Bu kadar eşitsizlik çok fazla geliyor bana. Acıyla yoğrulmuş, sevgiyi hiç görmemiş hayatların olması... daha da sorgulatıyor varoluşumuzdaki amacı. 

Belki de şöyledir diye düşünüyorum bazen: Allah Hz.Adem’i çamurdan yarattı. Çamur, topraktan olur. Toprak da Dünya’da. O zaman dünyanın toprağından yarattı diyelim mesela. Sonra onu cennete koydu, ama cennete uymayacak hareketler gördü Adem’de ve hamurundaki cennete uyum sağlamayan şeylerin dünyada kalması için onu dünyaya gönderdi. Ona iyi gelmeyen ve hamurunda olmaması gereken ne varsa onu bırakması gerektiğini fark etmesi için sürekli imtihana tabi tuttu. Ta ki acılar içini temizleyip lekesiz bir hamur olana kadar. Ve bu nesillerce böyle devam etti. İsteseydi kendisi yok edemez miydi? Ederdi. Neden buna gerek duydu?

Neden bu kadar galaksi var? Yaşam olan tek gezegenin Dünya olma ihtimalinin düşüncesi bile çok komik gelmiyor mu? Milyonlarca başka güneşler başka galaksiler, gezegenler var. Ve içlerinden sadece 1 tanesi mi yaşanabilecek halde. Ya da sadece insanların yaşayabileceği halde... Sadece Dünya mı imtihana tutulan insanların olduğu bir gezegen. Diğer gezegenlerde neler oluyor? Ya sadece yeryüzündeki bakteriler isek? O zaman neden duygularımız var? Neden seviyoruz, küsüyoruz, istiyoruz, dua ediyoruz, isyan ediyoruz, empati kuruyoruz... neden bu kadar çok duygu var? İrademiz var. Diğer gezegenleri merak ediyoruz, araştırıyoruz, bilimde ilerliyoruz. Nereye kadar ilerleyeceğiz? Ne kadarına izin var? Tüm galaksiyi çözebilecek mi insanoğlu? O vakit geldiğinde hepimiz bunu görebilecek miyiz?

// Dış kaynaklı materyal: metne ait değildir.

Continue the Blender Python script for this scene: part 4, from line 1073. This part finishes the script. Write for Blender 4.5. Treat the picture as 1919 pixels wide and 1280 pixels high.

Bir dolunaydan, bir yeniaydan, bir tutulmadan bile bu kadar etkileniyor hayatlarımız. Duygularımız altüst oluyor. Sinirleniyoruz, gergin oluyoruz mesela. Sadece bildiğimiz gezegenlerin hareketlerine anlam veriyoruz. Belki de komşu galakside olan gezegen gerilemeleri vesaire de etkiliyordur bizi o zaman. Madem tüm evrenle, kainat ile enerjisel olarak bir bütünüz o zaman o galaksiler de etkiliyor olabilir bizi. 

Acaba diğer galaksiler paralel evrenlerimiz olabilir mi? Her gezegende başka bir ben yaşıyor olabilir mi?

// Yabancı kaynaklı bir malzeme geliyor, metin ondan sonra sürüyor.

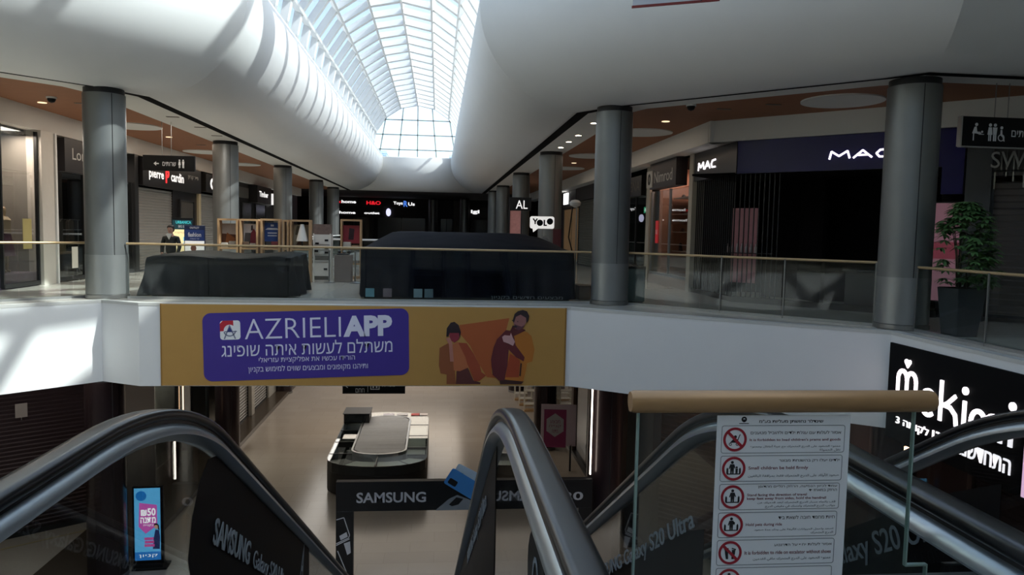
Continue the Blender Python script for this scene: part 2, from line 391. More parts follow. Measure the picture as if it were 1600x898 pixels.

Ben bu sorulara ne zaman cevap bulabileceğim? Ben bu hayatı nasıl daha yaşanır yapabilirim? Düşündükçe her şey hem çok sığ hem de çok karmaşık geliyor. Çok muazzam ötesi bir mekanizma var ve biz bunu öğrendiğimizde müthiş bir hayranlık ve tatmin mi yaşayacağız yoksa sadece ruhumuzun yani enerji alanımızın kiri pası temizlensin diye Dünyaya gönderilen sonra da ebediyete uğurlanacak moleküllerden ibaret miyiz?

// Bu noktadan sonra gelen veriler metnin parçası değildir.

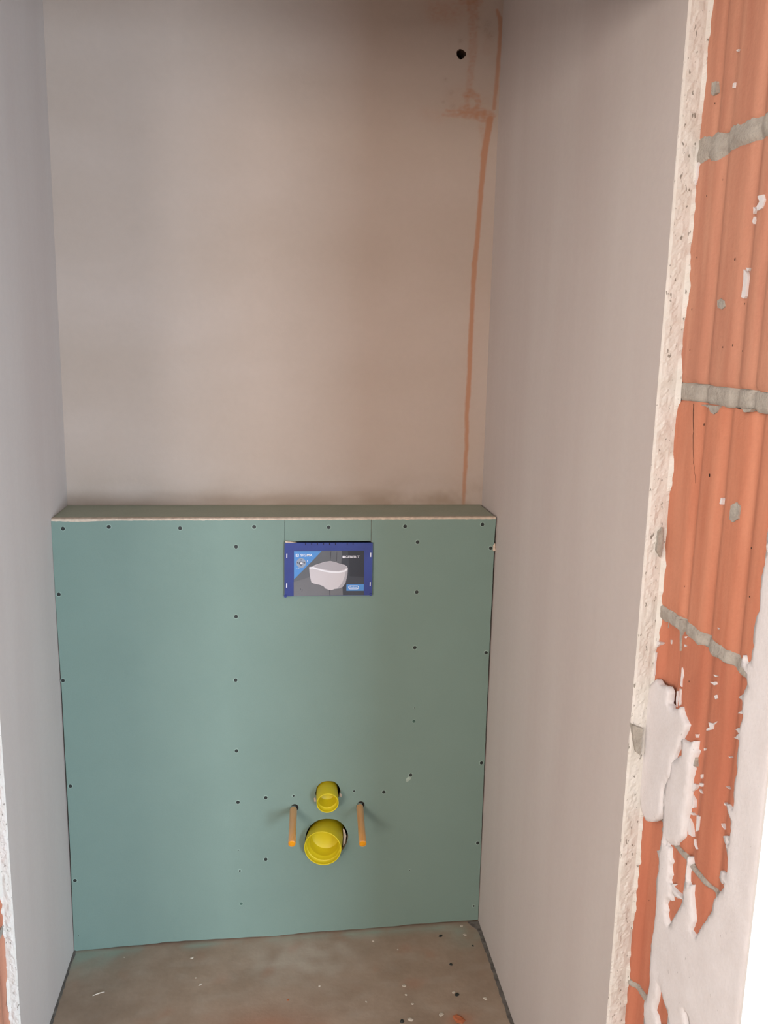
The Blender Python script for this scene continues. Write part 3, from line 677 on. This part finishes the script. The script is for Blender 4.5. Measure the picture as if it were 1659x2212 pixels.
pr('print_logo_square', [(995,446),(1022,446),(1022,474),(995,474)], 3, m_wht)
for l in ([(492,838),(498,838),(496,850),(490,850)], [(504,850),(518,848),(514,870),(506,872),(512,858)], [(424,718),(434,716),(432,728)]): pr('print_fleck', l, 3, m_cardl)
def text(s, zx, zy, width_z, k, name='lettering', bold=.02, ht=None):
    y = YF-.0008-.00022*k
    c = bpy.data.curves.new('t', 'FONT'); c.body = s; c.size = 1; c.offset = bold; c.space_character = 1.08
    t = bpy.data.objects.new('t', c); C.link(t)
    me = bpy.data.meshes.new_from_object(t.evaluated_get(bpy.context.evaluated_depsgraph_get()))
    bpy.data.objects.remove(t); x0 = min(v.co.x for v in me.vertices); x1 = max(v.co.x for v in me.vertices); y0 = min(v.co.y for v in me.vertices); y1 = max(v.co.y for v in me.vertices)
    A = Vector((*xz(*Z1(zx, zy), y),)); B = Vector((*xz(*Z1(zx+width_z, zy), y),)); T = Vector((*xz(*Z1(zx, zy-ht), y),))
    for v in me.vertices:
        u, w_ = (v.co.x-x0)/(x1-x0), (v.co.y-y0)/(y1-y0); q = A+(B-A)*u+(T-A)*w_
        v.co = (q[0], y, q[1])
    me.materials.clear(); me.materials.append(m_wht); o = bpy.data.objects.new(name, me); C.link(o); o.parent = card; parts.append(o); return o
text('SIGMA', 494, 455, 142, 3, ht=30)['label'] = 'white lettering SIGMA'
text('GEBERIT', 1030, 472, 168, 3, ht=28)['label'] = 'white lettering GEBERIT'
text('Duofresh', 1082, 833, 90, 3.2, ht=18, bold=.0)['label'] = 'tiny white lettering in the pill outline'
for l in ([(324,420),(336,420),(334,472),(324,472)], [(1327,410),(1338,410),(1337,460),(1326,460)], [(322,775),(334,775),(332,828),(321,828)], [(1321,760),(1332,760),(1330,808),(1320,808)]): flat('slot_mark', l, YF-.0004, m_wht)
for a in (552,625,695,768,838,910,1050,1120): flat('notch', [(a-4,294),(a+5,294),(a+4,320),(a-3,318)], YF-.0014, m_dark, th=.0004)
rebase(cov, *parts)

# ================================================================== PIPE STUBS AND THREADED RODS
def tube(org, ax, prof, mt, parent, name, n=44, label=None):
    V, Fc = lathe(prof, org, ax, n); o = obj(name, V, Fc, mt, parent, smooth=True)
    if label: o['label'] = label
    o.data.transform(Matrix.Translation(-parent.location)); return o
def stub(name, hole_px, mouth_px, L, R_, steps, label, cat):
    A = at(*hole_px, 0); B = unproj(*mouth_px, 1, -L); ax = (B-A).normalized(); ln = (B-A).length
    r = empty(name, A, label, cat)
    tube(A, ax, [(R_*.97, -.10), (R_*.97, -.01), (R_, ln*.3), (R_, ln-.0015), (R_-.0006, ln), (R_-.0022, ln), (R_-.0028, ln-.0015), (R_-.003, ln-.002)], m_yel, r, 'sleeve')
    pr_ = [(R_-.003, ln-.002), (R_-.0033, ln-steps[0][1])]
    for rr, dp in steps: pr_ += [(rr+.0006, ln-dp), (rr, ln-dp-.001), (rr-.0004, ln-dp-.004)]
    last = pr_[-1]; pr_ += [(last[0]-.001, last[1]-.03), (last[0]-.002, last[1]-.031), (.0002, last[1]-.031)]
    tube(A, ax, pr_, m_yel, r, 'inner_plug'); return r
stub('flush_pipe_stub', (706.5, 1712), (707.8, 1735.5), .050, .0298, [(.0250, .018)], 'small yellow plastic pipe stub sticking out of the green board, the upper one', 'pipe')
stub('drain_pipe_stub', (701.5, 1812), (697, 1833), .046, .0508, [(.0445, .015), (.0395, .026)], 'large yellow plastic drain pipe stub below the smaller yellow stub', 'pipe')
def rod(hole_px, end_px, L, label):
    A = at(*hole_px, 0); B = unproj(*end_px, 1, -L); ax = (B-A).normalized(); ln = (B-A).length
    r = empty('threaded_rod', A, label, 'rod', 'fixing rods on either side of the yellow pipe stubs')
    pr_ = [(.0054, -.03)]
    h = 0
    while h < ln-.02: pr_ += [(.0058, h), (.0050, h+.002)]; h += .004
    tube(A, ax, pr_+[(.0002, h)], m_rod, r, 'rod_core', 16)
    tube(A, ax, [(.0094, .006), (.0098, .012), (.0092, ln*.6), (.0097, ln-.001), (.0090, ln), (.0085, ln-.002)], m_org, r, 'protective_sleeve', 24)
    tube(A, ax, [(.0088, ln-.004), (.0086, ln-.0012), (.004, ln-.002), (.0001, ln-.002)], m_cap, r, 'end_cap', 24)
    tube(A, ax, [(.0100, -.004), (.0100, .007), (.0085, .008), (.0062, .008)], m_chr, r, 'nut', 6)
    V, Fc, c_ = prism([[(A[0]+.0105*math.cos(q)+.003, A[2]+.0105*math.sin(q)+.002) for q in [i*math.pi/8 for i in range(16)]]], lambda u, v, d: (u, -.0006+d, v), .0005)
    o = obj('hole_rim', V, Fc, m_dark, r); o.data.transform(Matrix.Translation(-r.location)); o['label'] = 'dark drilled hole around the rod'
    return r
rod((634, 1746), (630.5, 1823), .150, 'orange sleeved fixing rod to the left of the yellow pipe stubs')
rod((777, 1740), (783.5, 1823), .155, 'orange sleeved fixing rod to the right of the yellow pipe stubs')

# ================================================================== CRUMBS ON THE FLOOR
def crumb(px, py, r, m, nm, label, cat, group, seed, tall=.5):
    p = unproj(px, py, 2, .008); z = fz(p[0]); V = []; Fc = []; n = 7
    for j, (rr, h) in enumerate(((1, 0), (.95, .35), (.55, .9))):
        for i in range(n):
            a = 2*math.pi*i/n; k = rr*(1+.45*nz(math.cos(a)*2, math.sin(a)*2+seed, j*.4)); V.append((r*k*math.cos(a)*1.25, r*k*math.sin(a), r*h*tall))
    for j in range(2):
        for i in range(n): q = (i+1) % n; Fc.append((j*n+i, j*n+q, (j+1)*n+q, (j+1)*n+i))
    Fc.append(tuple(2*n+i for i in range(n)))
    o = obj(nm, V, Fc, m); o.location = (p[0], p[1], z+.0005); o.rotation_euler = (0, 0, seed*1.7); return tag(o, label, cat, group)
G = 'pale crumbs scattered on the screed'
for i, (px, py, r, lb) in enumerate(((414,2067,.005,'whitish crumb close to the green board, left half of the floor'),(268,2064,.0025,'tiny white speck nearest the left foot of the green board'),(432,2125,.005,'larger greyish crumb in the left half of the floor, lower of a pair'),(423,2110,.003,'tiny pale crumb just above the larger greyish one'),(997,2005,.005,'white crumb in the right rear corner, right against the green board'),(1004,2024,.005,'white crumb in the right rear corner, second one out from the board'),(859,2054,.003,'tiny pale crumb in the right half of the floor, halfway to the board'),(806,2035,.004,'pale crumb near the green board below the drain pipe, right of the dust patch'),(690,2131,.004,'single pale crumb in the middle of the floor'),(873,2133,.006,'pale crumb in the loose cluster, farthest from the camera'),(877,2152,.004,'pale crumb in the loose cluster, second from the back'),(891,2172,.0045,'pale crumb in the loose cluster, third from the back'),(1048,2162,.006,'pale crumb lying alone beside the right wall'),(980,2148,.005,'pale crumb touching the black bit near the bottom right'),(791,2166,.0035,'faint pale crumb left of the loose cluster'),(953,2196,.007,'pale crumb left of the orange brick chip at the bottom edge'),(886,2206,.008,'largest pale crumb at the bottom edge of the floor'))):
    crumb(px, py, r*.8, m_crumb, 'plaster_crumb', lb, 'crumb', G, i+.3)
for i, (px, py, r, lb) in enumerate(((951,2026,.0045,'black plastic bit on the floor nearest the green board'),(974,2088,.004,'thin black splinter on the floor by the right side'),(987,2153,.005,'black bit beside a white crumb near the bottom right of the floor'),(1021,2048,.0028,'tiny dark bit near the right wall'),(868,2209,.005,'dark bit at the bottom edge of the floor'))):
    crumb(px, py, r, m_screw, 'debris_bit', lb, 'debris', 'dark bits on the screed', i+2.1, .7)
for i, (px, py, r, lb) in enumerate(((990,2206,.013,'orange brick chip at the bottom edge of the floor'),(622,2160,.003,'tiny orange brick chip in the middle of the floor'))):
    crumb(px, py, r, m_rcrumb, 'brick_chip', lb, 'chip', None, i+5.1, .25)
# pale curl of shaving
V = []; Fc = []; k = 14
for i in range(k+1):
    px, py = 200+26*i/k, 2149-7*math.sin(i/k*1.6)-1*i/k
    p = unproj(px, py, 2, .006); wv = .0018*math.sin(math.pi*(i+.6)/(k+1.2)); z = fz(p[0])
    V += [(p[0], p[1]-wv, z+.001), (p[0], p[1], z+.003), (p[0], p[1]+wv, z+.001)]
    if i: q = i*3; Fc += [(q-3, q, q+1, q-2), (q-2, q+1, q+2, q-1)]
tag(obj('plaster_shaving', V, Fc, m_crumb), 'thin curved pale shaving on the floor near the left wall', 'shaving')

Allah bize kendi ruhundan üflediyse, her şeyi o yarattıysa eninde sonunda bizi etrafında toplayıp amacının ne olduğunu, neden bunları yaşadığımızı anlatacaktır diye umut etmekten başka çıkış yolu bulamıyorum şimdilik...

1 yorum:

  1. Derin mevzular bunlar.
    Allah dara düşürüp şaşırtmasın kimseyi.